Entre opportunités et risques

L’IPTV présente plusieurs avantages. Elle réduit les coûts de distribution, permettant aux petites entreprises et aux créateurs locaux de diffuser leurs contenus plus facilement. Elle pourrait ainsi stimuler l’innovation et favoriser l’émergence de plateformes audiovisuelles sénégalaises.

Cependant, elle est souvent associée au piratage. De nombreux fournisseurs illégaux diffusent des chaînes payantes sans autorisation, proposant des abonnements à des prix dérisoire. Cette concurrence déloyale affecte les acteurs légaux et pénalise les producteurs locaux, dont les revenus diminuent. Les chaînes télévisées perdent également en audience et en recettes publicitaires.

Si l’IPTV en elle-même n’est pas illégale, sa distribution est soumise à une réglementation stricte. Les fournisseurs doivent obtenir une autorisation de l’Autorité de régulation de l’audiovisuel (CNRA), conformément à l’article 159 du Code de la presse.

Les acteurs en cause

Deux types de distributeurs posent problème aux opérateurs réglementés :

  1. Les plateformes internationales non autorisées localement : Netflix, Amazon Prime et DSTV, bien que légales à l’échelle mondiale, opèrent sans autorisation au Sénégal. Leurs services sont accessibles en ligne et payés via des moyens électroniques classiques, échappant ainsi au contrôle du régulateur et aux services fiscaux.
  2. Les distributeurs pirates : Des fournisseurs comme Aniwatch, BestBuyIPTV ou Cuevana3 proposent des boîtiérs IPTV illégaux à des prix très bas. Ces services sont attractifs, notamment pour les amateurs de sport, mais fonctionnent en toute illégalité. Ils fragilisent l’économie locale en privant les chaînes et producteurs de revenus essentiels.

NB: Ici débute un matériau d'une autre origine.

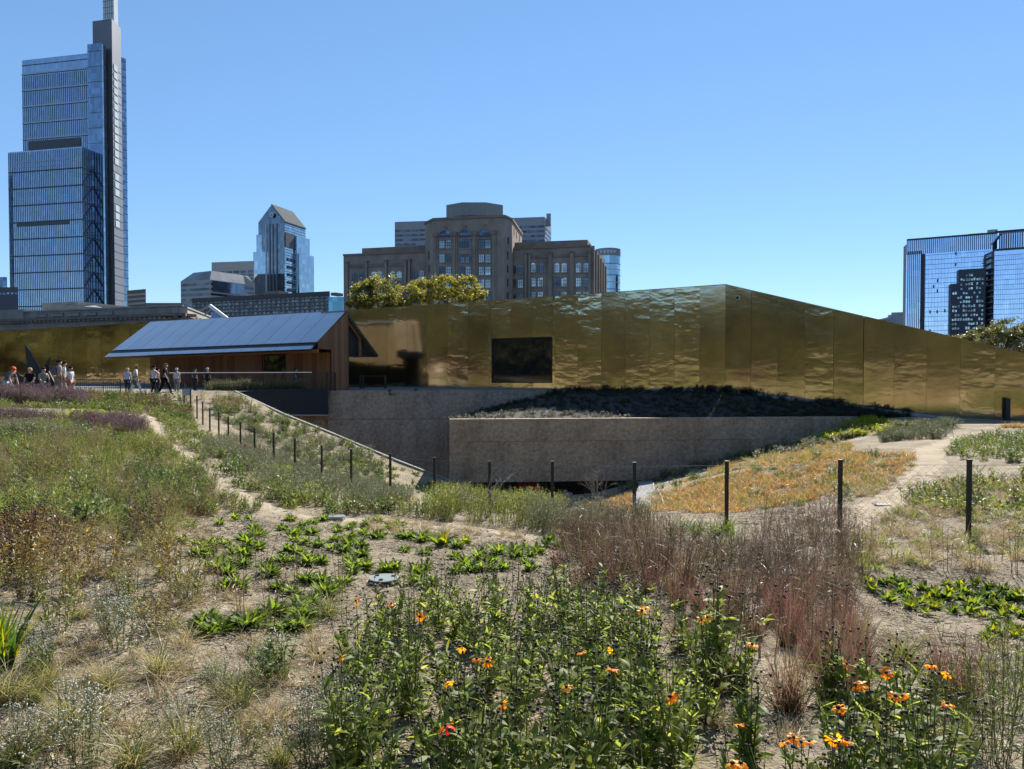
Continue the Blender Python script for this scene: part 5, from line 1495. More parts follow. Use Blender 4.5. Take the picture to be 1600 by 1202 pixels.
def scatter(poly, dens, px=True, minsep=0.0, cap=20000, h=0.0):
    w = in_world(poly, h) if px else np.asarray(poly, float)
    lo, hi = w.min(0), w.max(0)
    n = min(cap, int((hi - lo).prod() * dens) + 1)
    x = rng.uniform(lo[0], hi[0], n); y = rng.uniform(lo[1], hi[1], n)
    k = inpoly(x, y, w); x, y = x[k], y[k]
    if minsep > 0:
        keep = []
        for i in range(len(x)):
            if all((x[i] - x[j]) ** 2 + (y[i] - y[j]) ** 2 > minsep ** 2 for j in keep): keep.append(i)
        x, y = x[keep], y[keep]
    return np.stack([x, y, H(x, y)], 1)

# ---- trees behind the viewer, which the brass mirrors
wood_leaf = leafy('park_tree_leaf', [(0.018, 0.024, 0.010), (0.07, 0.08, 0.034), (0.15, 0.145, 0.06), (0.28, 0.235, 0.10)], transl=0.35)
wv = []
for k in range(3):
    bl = [(rng.uniform(-2.5, 2.5), rng.uniform(-2.5, 2.5), rng.uniform(4.5, 15), rng.uniform(2.2, 3.6), rng.uniform(2.2, 3.6), rng.uniform(2.0, 3.2)) for _ in range(13)]
    me = crown_mesh('park_tree', bl, 4200, 0.75, wood_leaf)
    wv.append(me)
for k in range(2):
    bl = [(rng.uniform(-3.5, 3.5), rng.uniform(-2.5, 2.5), rng.uniform(0.8, 5), rng.uniform(1.8, 3.0), rng.uniform(1.8, 3.0), rng.uniform(1.2, 2.2)) for _ in range(10)]
    wv.append(crown_mesh('park_tree', bl, 3000, 0.7, wood_leaf))
wp = []
for k in range(460):
    t = (k + rng.random()) / 460; an = R(148) + t * R(160)                 # an arc from the far left round behind the viewer
    rad = rng.uniform(52, 84)
    x, y = -4 + rad * math.cos(an), 2 + rad * math.sin(an) * 1.0
    if t < 0.3 and k % 2: y += rng.uniform(0, 48); x -= 22
    wp.append((x, y, float(H(x, y)) - 0.5))
scatter_stuff('park_trees', 'belt of tall green park trees behind the viewer seen only mirrored in the brass', wv, wp, rng.uniform(0.85, 1.3, len(wp)), tilt=0.03)

# ================================================================== plants: proto meshes
U = lambda a, b, n: rng.uniform(a, b, n)
def disc_pts(n, r):
    a = U(0, 6.283, n); q = r * np.sqrt(rng.random(n))
    return np.stack([q * np.cos(a), q * np.sin(a), 0 * a], 1)
L_ros = leafy('rosette_leaf', [(0.06, 0.095, 0.02), (0.13, 0.18, 0.034), (0.22, 0.27, 0.05)], transl=0.55, rough=0.55, spec=0.2)
L_broad = leafy('broad_leaf', [(0.04, 0.07, 0.018), (0.08, 0.125, 0.026), (0.13, 0.175, 0.034), (0.17, 0.20, 0.036), (0.28, 0.26, 0.04)], transl=0.5, rough=0.5, spec=0.25)
L_hel = leafy('sneezeweed_leaf', [(0.065, 0.095, 0.026), (0.125, 0.165, 0.042), (0.20, 0.235, 0.058), (0.30, 0.31, 0.08)], transl=0.58, rough=0.5, spec=0.25)
L_stem = leafy('green_stem', [(0.10, 0.14, 0.045), (0.15, 0.15, 0.06)], transl=0.2)
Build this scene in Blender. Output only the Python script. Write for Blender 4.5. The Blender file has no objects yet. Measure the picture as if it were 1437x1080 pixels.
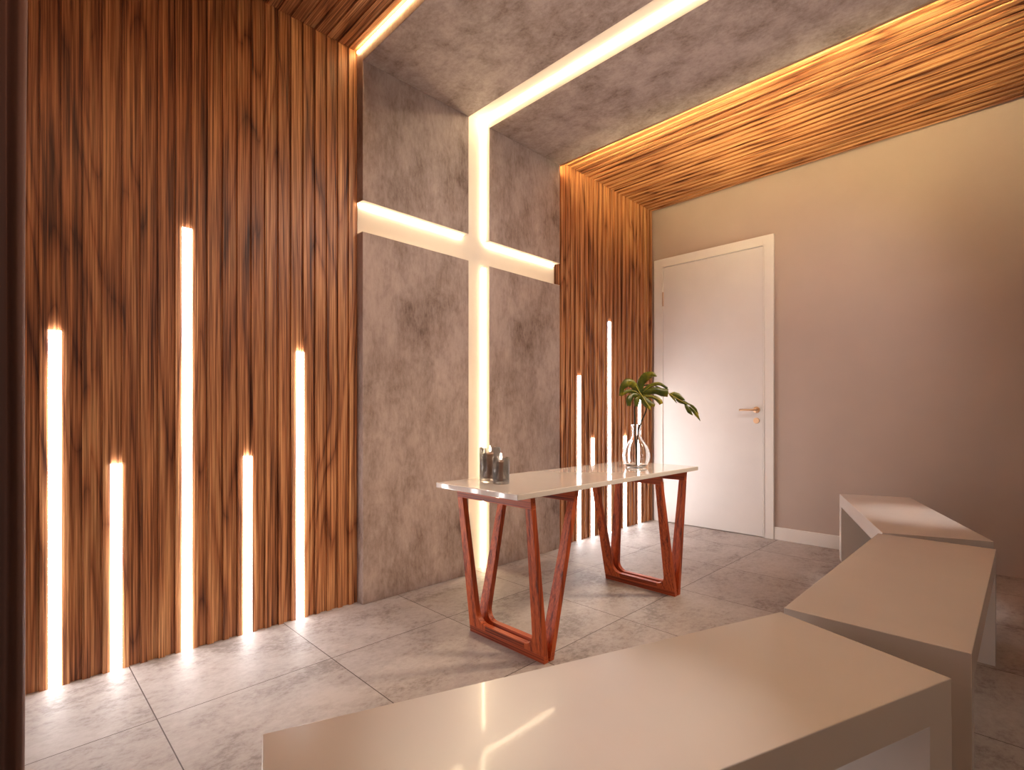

Le piratage via l’IPTV a des conséquences néfastes. Il prive les créateurs de financements pour de nouveaux projets et freine le développement de l’industrie audiovisuelle sénégalaise. De plus, il expose les utilisateurs à des contenus inappropriés, notamment les plus jeunes, faute de contrôles parentaux.

Lutte contre le piratage

Face à ces enjeux, le Sénégal a adopté des mesures strictes. Le Code pénal inclut désormais la notion de « captation frauduleuse d’images », passible de sanctions lourdes. L’article 368 bis de la Loi 2014-27 prévoit des peines pouvant aller jusqu’à deux ans d’emprisonnement et des amendes élevées pour toute diffusion illégale de contenus audiovisuels.

Plus de 200 revendeurs de boîtièrs IPTV pirates ont récemment été arrêtés au Sénégal et dans d’autres pays africains, notamment en Côte d’Ivoire, en Guinée, au Cameroun et au Congo. En France, depuis 2022, plus de 3.370 sites pirates ont été bloqués, et les autorités multiplient les actions contre les fournisseurs et utilisateurs de services illégaux.

Un avenir à encadrer

Bien que le piratage constitue un frein au développement de l’industrie audiovisuelle, l’IPTV en elle-même représente à la fois une opportunité et un défi. Si elle est bien réglementée, elle peut favoriser l’innovation, démocratiser l’accès aux contenus et renforcer l’économie locale.

L’avenir de l’IPTV au Sénégal dépendra de la capacité à concilier les innovations technologiques avec la protection des droits des créateurs. Une réglementation efficace et une sensibilisation accrue seront essentielles pour transformer cette technologie en un levier de développement durable pour l’industrie audiovisuelle locale.